La Sveglia

Cemento, algoritmi e bugie. Il futuro rubato di Gaza

Nel silenzio globale che avvolge la devastazione della Striscia, c’è chi già immagina il dopoguerra come un’occasione per nuove rendite. Il Financial Times ha scoperchiato le slide di un progetto distopico: trasformare Gaza in una Dubai in miniatura, terminale del corridoio economico India-Medio Oriente-Europa. È una colonizzazione tecno-finanziaria, senza popolo, senza memoria, senza lutto. Una ricostruzione pensata prima ancora che si fermino le bombe. Un progetto disegnato per chi sopravvive – ma solo se serve.

Il Tony Blair Institute si affretta a negare il proprio coinvolgimento, ma lo schema è sempre lo stesso: potenze occidentali, reti di interessi, istituti internazionali e governi che ammiccano mentre la realtà viene sepolta sotto i detriti. Oltre centomila morti stimati – impossibili da contare con precisione perché a Gaza nessuno può più entrare a verificare. Giornalisti e osservatori vengono respinti, i dati oscurati, le testimonianze screditate.

Nel frattempo, in Europa e nel Regno Unito chi manifesta contro il genocidio viene schedato, arrestato, accostato al terrorismo. Università e redazioni si adeguano al clima, e il dissenso evapora. Il potere non vuole più nemmeno essere contraddetto. Esiste solo la narrazione ufficiale, imposta a colpi di repressione soft e minacce implicite: chi parla rischia di perdere il lavoro, la cattedra, il microfono.

Non è solo complicità, è progettualità.
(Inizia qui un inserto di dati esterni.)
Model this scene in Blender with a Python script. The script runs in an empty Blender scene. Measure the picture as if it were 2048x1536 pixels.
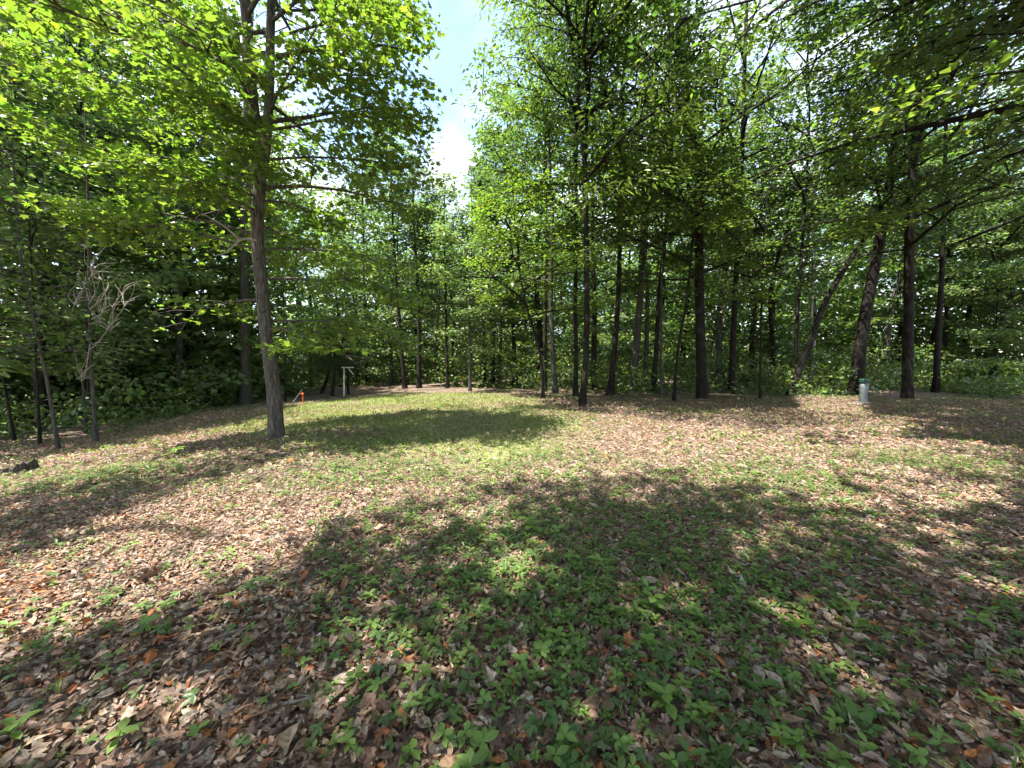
import bpy, math, random
import numpy as np

# ------------------------------------------------------------------ camera, sky, sun, exposure
scene = bpy.context.scene
COL = scene.collection
FPX, CX, CY, EYE = 772.0, 1024.0, 768.0, 1.6      # focal length and centre in photo pixels (2048 x 1536)
PITCH = math.atan(53.0 / 772.0)
cam_data = bpy.data.cameras.new('camera')
cam_data.sensor_width = 36.0
cam_data.lens = 36.0 * FPX / 2048.0
cam_data.clip_start = 0.05
cam_data.clip_end = 2000.0
cam = bpy.data.objects.new('camera', cam_data)
cam.location = (0, 0, EYE)
cam.rotation_euler = (math.pi / 2 - PITCH, 0, 0)
COL.objects.link(cam)
scene.camera = cam

SUN_AZ = np.array([-0.954, -0.300])                 # towards the sun, seen from above
SUN_EL = math.radians(70)
world = bpy.data.worlds.new('World')
scene.world = world
world.use_nodes = True
wn, wl = world.node_tree.nodes, world.node_tree.links
wn.clear()
w_out = wn.new('ShaderNodeOutputWorld')
w_bg = wn.new('ShaderNodeBackground')
w_bg.inputs['Strength'].default_value = 0.12
sky = wn.new('ShaderNodeTexSky')
sky.sky_type = 'NISHITA'
sky.sun_disc = False
sky.sun_elevation = SUN_EL
sky.sun_rotation = math.atan2(SUN_AZ[0], SUN_AZ[1])
sky.air_density = 1.2
sky.dust_density = 0.6
# broken white cloud all round, laid out on a plane overhead
tc = wn.new('ShaderNodeTexCoord')
sep = wn.new('ShaderNodeSeparateXYZ')
wl.new(tc.outputs['Generated'], sep.inputs[0])
den = wn.new('ShaderNodeMath'); den.operation = 'MAXIMUM'; den.inputs[1].default_value = 0.0
wl.new(sep.outputs['Z'], den.inputs[0])
den2 = wn.new('ShaderNodeMath'); den2.operation = 'ADD'; den2.inputs[1].default_value = 0.18
wl.new(den.outputs[0], den2.inputs[0])
dx = wn.new('ShaderNodeMath'); dx.operation = 'DIVIDE'
dy = wn.new('ShaderNodeMath'); dy.operation = 'DIVIDE'
wl.new(sep.outputs['X'], dx.inputs[0]); wl.new(den2.outputs[0], dx.inputs[1])
wl.new(sep.outputs['Y'], dy.inputs[0]); wl.new(den2.outputs[0], dy.inputs[1])
comb = wn.new('ShaderNodeCombineXYZ')
wl.new(dx.outputs[0], comb.inputs[0]); wl.new(dy.outputs[0], comb.inputs[1])
comb.inputs[2].default_value = 3.7
cn = wn.new('ShaderNodeTexNoise')
cn.inputs['Scale'].default_value = 2.1
cn.inputs['Detail'].default_value = 7.0
cn.inputs['Roughness'].default_value = 0.56
cn.inputs['Distortion'].default_value = 0.35
wl.new(comb.outputs[0], cn.inputs['Vector'])
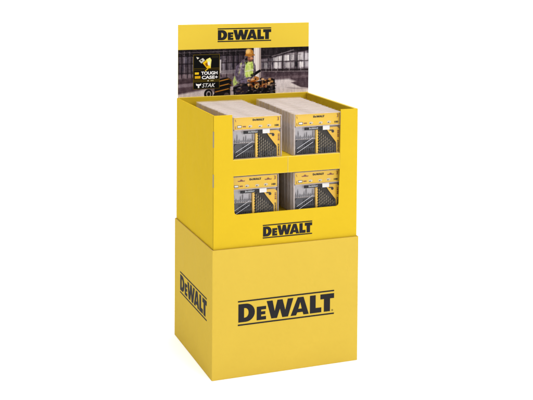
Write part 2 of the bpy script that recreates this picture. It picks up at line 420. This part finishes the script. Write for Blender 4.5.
# worker
sk = (176, 128, 104)
put(poly([(236.5, 64), (241, 59.5), (247, 60), (252.5, 64), (254, 72), (252, 82), (244, 90), (233, 90), (231, 84), (233, 73)], .8), (122, 112, 128))
put(poly([(243.5, 61), (250.5, 62), (252, 66), (250.5, 77), (244, 79.5), (242, 70)], .6), (186, 205, 118))
put(poly([(245.5, 62), (248.5, 62), (248, 78), (245.5, 78)], .6), (206, 214, 160), .7)
put(poly([(233.5, 73), (237, 72), (236.5, 83), (231.5, 86), (230.5, 81)], .6), (182, 200, 126), .9)
put(poly([(234, 66), (240, 61), (244, 64), (242, 70), (241, 80), (235, 82), (232.5, 75)], .7), (112, 102, 122))
put(poly([(238, 63.5), (239.8, 62.5), (238, 72), (236, 76)], .4), (186, 198, 120), .8)
put(poly([(237.5, 66), (240, 64.5), (239, 74), (237, 76)], .9), (158, 148, 168), .7); put(poly([(234.8, 72), (236.5, 70), (236, 79), (234.4, 80)], .8), (88, 78, 92), .7)
put(line(243.2, 62, 242.6, 76, .8), (206, 214, 190), .7); put(line(249.5, 64, 249, 76, .7), (140, 150, 96), .8); put(line(243, 71.5, 251, 70.5, 1.2), (206, 206, 196), .8)
put(poly([(251, 63), (253.4, 66), (253.2, 72), (251.4, 72)], .5), (106, 96, 110))
put(poly([(236, 79), (250, 76.5), (252.5, 79.5), (240, 84.5)], .6), (120, 110, 132))
put(ell(248, 58.4, 2.6, 3.6, .5), sk); put(ell(246.6, 59, 1.2, 3, .8), (128, 92, 78), .7); put(poly([(246.2, 60.2), (250.2, 59.8), (249.2, 62.2), (247.2, 62.4)], .7), (104, 78, 68), .8); put(line(250.1, 57.6, 250.9, 59.2, .6), (196, 148, 122), .9)
put(poly([(245.2, 56.4), (251, 56.0), (251, 57.0), (245.4, 57.6)], .5), (96, 68, 56), .7)
put(poly([(242.6, 59.5), (245, 57), (245.4, 62.5), (243.5, 65)], .5), (48, 42, 44))
put(ell(247.2, 53.2, 3.9, 3.9, .5), (184, 140, 82)); put(ell(245.6, 51.4, 2.2, 2.4, 1.4), (222, 190, 132), .8); put(line(248.5, 49, 250.5, 55, .9), (150, 100, 44), .7)
put(ell(248.9, 58.2, 1.3, .9, .4), (196, 150, 124)); put(ell(250.0, 57.9, .4, .3), (70, 52, 46), .7); put(ell(248.0, 58.1, .4, .3), (70, 52, 46), .7)
put(poly([(242.8, 54.6), (252.2, 54.6), (252.6, 56.0), (243, 56.4)], .4), (160, 112, 58))
put(poly([(247.5, 75.5), (258, 70), (259, 72), (250.5, 77.5)], .5), (26, 24, 28)); put(poly([(250, 76), (254, 77.5), (253, 80), (249.5, 78.5)], .4), (35, 32, 35))
put(ell(253.5, 79.3, 3.6, 2.4, .4), (170, 122, 76)); put(ell(251, 82, 2.8, 1.9, .4), (158, 100, 52))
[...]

La guerra, ormai, è il braccio armato dell’urbanistica globale. Prima si radono al suolo le città, poi si costruiscono quartieri modello con fibre ottiche e vigilanza integrata. Prima si annientano le identità, poi si ricoprono di smart glass. Gaza è diventata il laboratorio di un futuro senza diritti. E l’Occidente, che si diceva culla della democrazia, è ormai il promotore occulto di un neocolonialismo a circuito chiuso.